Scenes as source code

* * * *

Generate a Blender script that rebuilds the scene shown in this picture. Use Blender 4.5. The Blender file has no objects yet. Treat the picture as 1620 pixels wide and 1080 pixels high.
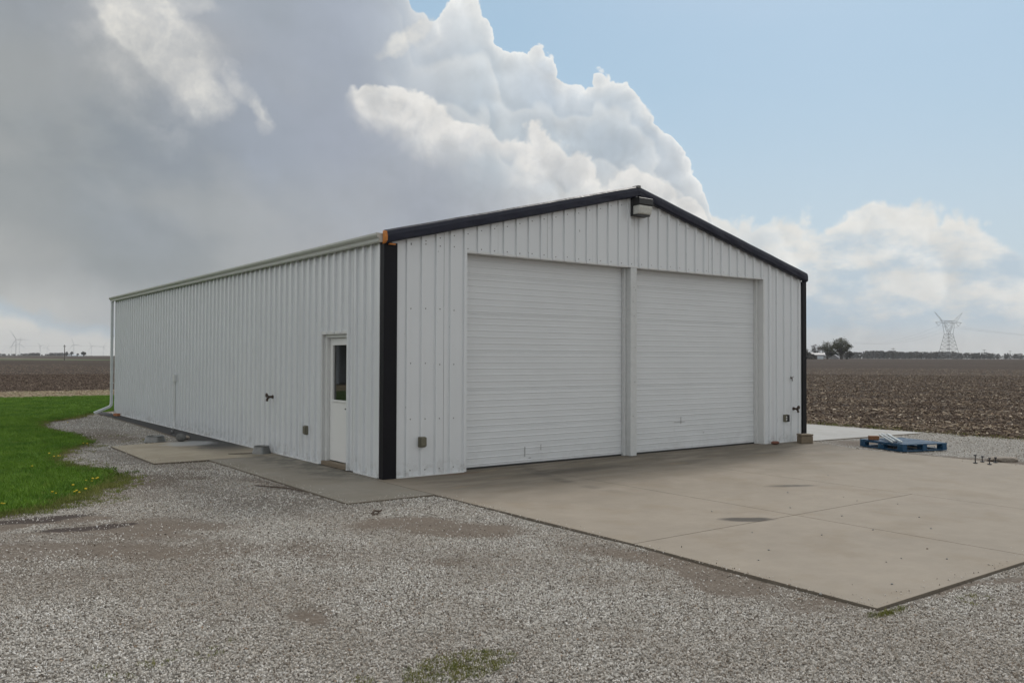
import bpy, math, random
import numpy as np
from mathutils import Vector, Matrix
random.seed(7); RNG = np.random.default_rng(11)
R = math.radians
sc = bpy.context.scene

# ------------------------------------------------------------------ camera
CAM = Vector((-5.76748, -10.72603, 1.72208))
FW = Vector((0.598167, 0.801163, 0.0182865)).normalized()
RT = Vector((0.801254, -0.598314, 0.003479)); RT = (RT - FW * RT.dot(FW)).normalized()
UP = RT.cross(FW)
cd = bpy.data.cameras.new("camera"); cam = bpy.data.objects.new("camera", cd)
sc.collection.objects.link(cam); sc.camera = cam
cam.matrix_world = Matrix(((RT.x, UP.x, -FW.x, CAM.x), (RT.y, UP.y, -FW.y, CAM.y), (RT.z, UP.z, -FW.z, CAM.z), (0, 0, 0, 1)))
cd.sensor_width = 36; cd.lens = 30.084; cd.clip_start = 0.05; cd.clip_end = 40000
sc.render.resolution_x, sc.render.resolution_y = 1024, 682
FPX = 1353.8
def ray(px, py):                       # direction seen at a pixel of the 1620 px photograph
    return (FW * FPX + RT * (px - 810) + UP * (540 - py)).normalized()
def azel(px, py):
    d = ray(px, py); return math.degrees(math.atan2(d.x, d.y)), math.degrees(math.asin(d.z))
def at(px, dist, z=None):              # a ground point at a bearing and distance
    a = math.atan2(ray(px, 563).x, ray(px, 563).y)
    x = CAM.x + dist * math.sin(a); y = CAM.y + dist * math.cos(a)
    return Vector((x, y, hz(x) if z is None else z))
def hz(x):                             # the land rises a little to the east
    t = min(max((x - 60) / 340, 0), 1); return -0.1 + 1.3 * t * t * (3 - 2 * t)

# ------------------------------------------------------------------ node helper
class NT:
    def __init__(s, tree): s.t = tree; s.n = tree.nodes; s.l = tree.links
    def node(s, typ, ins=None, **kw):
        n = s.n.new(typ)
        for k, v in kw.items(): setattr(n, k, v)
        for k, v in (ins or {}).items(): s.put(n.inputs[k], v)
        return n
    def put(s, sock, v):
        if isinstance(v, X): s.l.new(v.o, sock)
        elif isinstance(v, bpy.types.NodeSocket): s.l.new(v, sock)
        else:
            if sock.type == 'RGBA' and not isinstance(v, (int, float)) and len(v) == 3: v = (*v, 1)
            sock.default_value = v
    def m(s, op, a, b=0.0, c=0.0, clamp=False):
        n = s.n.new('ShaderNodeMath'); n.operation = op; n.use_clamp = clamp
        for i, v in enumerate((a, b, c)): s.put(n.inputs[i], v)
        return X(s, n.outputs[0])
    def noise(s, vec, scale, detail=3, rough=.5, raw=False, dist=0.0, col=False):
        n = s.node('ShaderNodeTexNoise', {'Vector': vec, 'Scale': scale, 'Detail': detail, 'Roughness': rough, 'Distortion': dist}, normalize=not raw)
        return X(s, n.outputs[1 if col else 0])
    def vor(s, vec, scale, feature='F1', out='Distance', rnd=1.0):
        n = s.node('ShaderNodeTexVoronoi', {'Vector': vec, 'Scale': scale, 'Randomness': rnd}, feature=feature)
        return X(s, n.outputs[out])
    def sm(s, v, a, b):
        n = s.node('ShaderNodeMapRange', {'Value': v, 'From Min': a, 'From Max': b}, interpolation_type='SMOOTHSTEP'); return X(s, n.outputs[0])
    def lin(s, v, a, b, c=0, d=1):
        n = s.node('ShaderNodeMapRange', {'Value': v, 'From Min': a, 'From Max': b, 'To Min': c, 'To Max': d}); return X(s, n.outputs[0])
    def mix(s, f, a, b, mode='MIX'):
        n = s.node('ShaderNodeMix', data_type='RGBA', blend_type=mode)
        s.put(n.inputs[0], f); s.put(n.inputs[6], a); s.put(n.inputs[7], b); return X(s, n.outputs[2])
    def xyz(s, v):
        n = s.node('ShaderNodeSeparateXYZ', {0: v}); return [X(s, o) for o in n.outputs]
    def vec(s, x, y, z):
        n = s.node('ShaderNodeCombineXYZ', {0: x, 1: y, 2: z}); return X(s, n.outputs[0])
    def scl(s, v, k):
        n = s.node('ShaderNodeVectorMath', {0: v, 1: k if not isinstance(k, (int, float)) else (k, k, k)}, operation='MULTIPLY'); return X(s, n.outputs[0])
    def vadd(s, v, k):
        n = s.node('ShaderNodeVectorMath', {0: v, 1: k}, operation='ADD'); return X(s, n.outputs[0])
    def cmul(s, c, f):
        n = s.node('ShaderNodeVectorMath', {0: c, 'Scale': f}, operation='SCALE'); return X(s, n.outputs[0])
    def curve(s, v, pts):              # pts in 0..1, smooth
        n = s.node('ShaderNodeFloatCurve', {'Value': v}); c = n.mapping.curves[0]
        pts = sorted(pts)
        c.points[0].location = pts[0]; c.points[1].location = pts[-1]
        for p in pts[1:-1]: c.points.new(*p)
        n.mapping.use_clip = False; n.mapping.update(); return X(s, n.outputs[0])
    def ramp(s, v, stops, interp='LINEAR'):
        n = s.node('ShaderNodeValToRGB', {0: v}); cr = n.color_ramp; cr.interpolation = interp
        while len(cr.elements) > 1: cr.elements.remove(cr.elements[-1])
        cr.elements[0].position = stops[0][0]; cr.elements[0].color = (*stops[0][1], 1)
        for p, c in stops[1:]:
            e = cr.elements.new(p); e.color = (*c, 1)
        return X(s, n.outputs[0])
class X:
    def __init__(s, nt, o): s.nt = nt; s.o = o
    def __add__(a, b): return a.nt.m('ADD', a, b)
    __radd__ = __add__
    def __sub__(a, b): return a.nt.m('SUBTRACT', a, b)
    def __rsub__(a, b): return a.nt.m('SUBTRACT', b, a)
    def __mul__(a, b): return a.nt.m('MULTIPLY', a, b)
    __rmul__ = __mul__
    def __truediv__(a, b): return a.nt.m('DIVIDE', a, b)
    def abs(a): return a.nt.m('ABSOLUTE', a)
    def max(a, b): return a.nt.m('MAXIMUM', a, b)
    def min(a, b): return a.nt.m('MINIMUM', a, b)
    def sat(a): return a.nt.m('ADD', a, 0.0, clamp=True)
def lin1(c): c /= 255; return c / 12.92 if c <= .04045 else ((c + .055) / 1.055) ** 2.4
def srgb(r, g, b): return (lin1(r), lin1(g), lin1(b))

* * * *

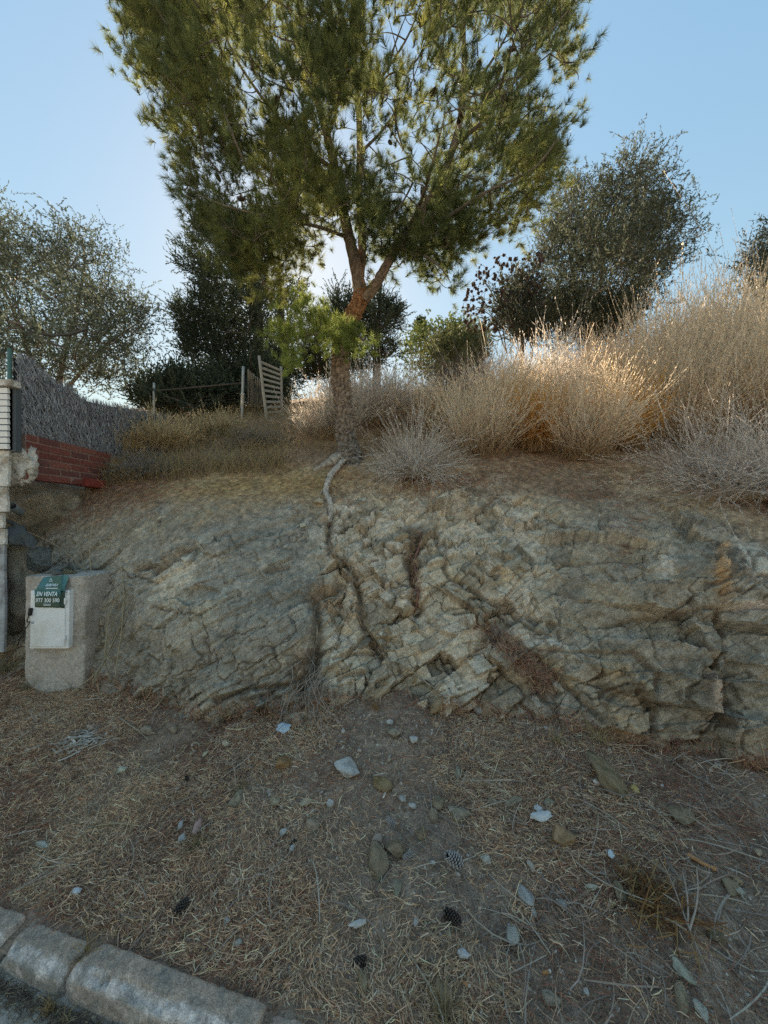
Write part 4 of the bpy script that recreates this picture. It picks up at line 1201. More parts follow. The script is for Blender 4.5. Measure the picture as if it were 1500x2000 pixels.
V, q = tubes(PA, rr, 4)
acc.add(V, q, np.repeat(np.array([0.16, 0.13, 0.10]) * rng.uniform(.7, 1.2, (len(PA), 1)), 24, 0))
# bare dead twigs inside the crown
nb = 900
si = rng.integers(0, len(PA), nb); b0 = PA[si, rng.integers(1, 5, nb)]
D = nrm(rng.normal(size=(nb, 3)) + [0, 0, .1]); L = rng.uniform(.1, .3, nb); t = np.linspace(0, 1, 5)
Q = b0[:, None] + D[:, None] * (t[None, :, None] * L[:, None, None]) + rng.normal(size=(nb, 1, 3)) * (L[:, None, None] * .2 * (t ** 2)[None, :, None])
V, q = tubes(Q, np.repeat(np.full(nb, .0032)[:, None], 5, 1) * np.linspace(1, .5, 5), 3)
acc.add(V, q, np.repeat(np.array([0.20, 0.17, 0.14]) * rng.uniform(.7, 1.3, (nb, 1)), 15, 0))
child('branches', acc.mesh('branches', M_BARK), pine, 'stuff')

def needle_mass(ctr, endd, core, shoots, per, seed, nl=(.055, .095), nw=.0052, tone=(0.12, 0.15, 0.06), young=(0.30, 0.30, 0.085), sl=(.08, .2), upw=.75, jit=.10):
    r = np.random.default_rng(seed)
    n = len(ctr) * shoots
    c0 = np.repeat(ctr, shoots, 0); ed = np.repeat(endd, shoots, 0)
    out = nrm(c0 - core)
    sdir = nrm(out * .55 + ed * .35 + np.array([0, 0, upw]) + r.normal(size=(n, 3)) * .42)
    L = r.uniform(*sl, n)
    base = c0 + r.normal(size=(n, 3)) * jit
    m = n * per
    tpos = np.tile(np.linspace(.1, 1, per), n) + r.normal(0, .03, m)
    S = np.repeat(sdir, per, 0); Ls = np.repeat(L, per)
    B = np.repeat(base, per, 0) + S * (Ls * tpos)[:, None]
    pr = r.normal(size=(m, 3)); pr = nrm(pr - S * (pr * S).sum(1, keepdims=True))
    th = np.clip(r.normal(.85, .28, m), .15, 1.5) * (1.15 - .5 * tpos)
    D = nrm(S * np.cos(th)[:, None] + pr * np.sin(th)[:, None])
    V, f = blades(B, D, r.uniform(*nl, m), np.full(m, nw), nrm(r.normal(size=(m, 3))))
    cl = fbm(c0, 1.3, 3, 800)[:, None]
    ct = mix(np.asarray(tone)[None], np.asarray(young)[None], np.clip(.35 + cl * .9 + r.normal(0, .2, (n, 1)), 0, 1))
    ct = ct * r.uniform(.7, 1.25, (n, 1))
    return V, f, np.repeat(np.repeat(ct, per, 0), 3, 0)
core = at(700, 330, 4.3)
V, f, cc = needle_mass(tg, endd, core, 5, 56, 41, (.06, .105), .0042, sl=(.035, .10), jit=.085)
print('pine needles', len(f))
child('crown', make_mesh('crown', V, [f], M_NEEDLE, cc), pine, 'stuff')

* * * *

*TASK DESCRIPTION*. Give back exactly the lines from the one that holds "Generate a Blender" to the one that holds "sc = bpy.context.scene", with both ends and without the images.

*ANSWER TO THE EXERCISE*.
Generate a Blender script that rebuilds the scene shown in this picture. Use Blender 4.5. The Blender file has no objects yet. Treat the picture as 1620 pixels wide and 1080 pixels high.
import bpy, math, random
import numpy as np
from mathutils import Vector, Matrix
random.seed(7); RNG = np.random.default_rng(11)
R = math.radians
sc = bpy.context.scene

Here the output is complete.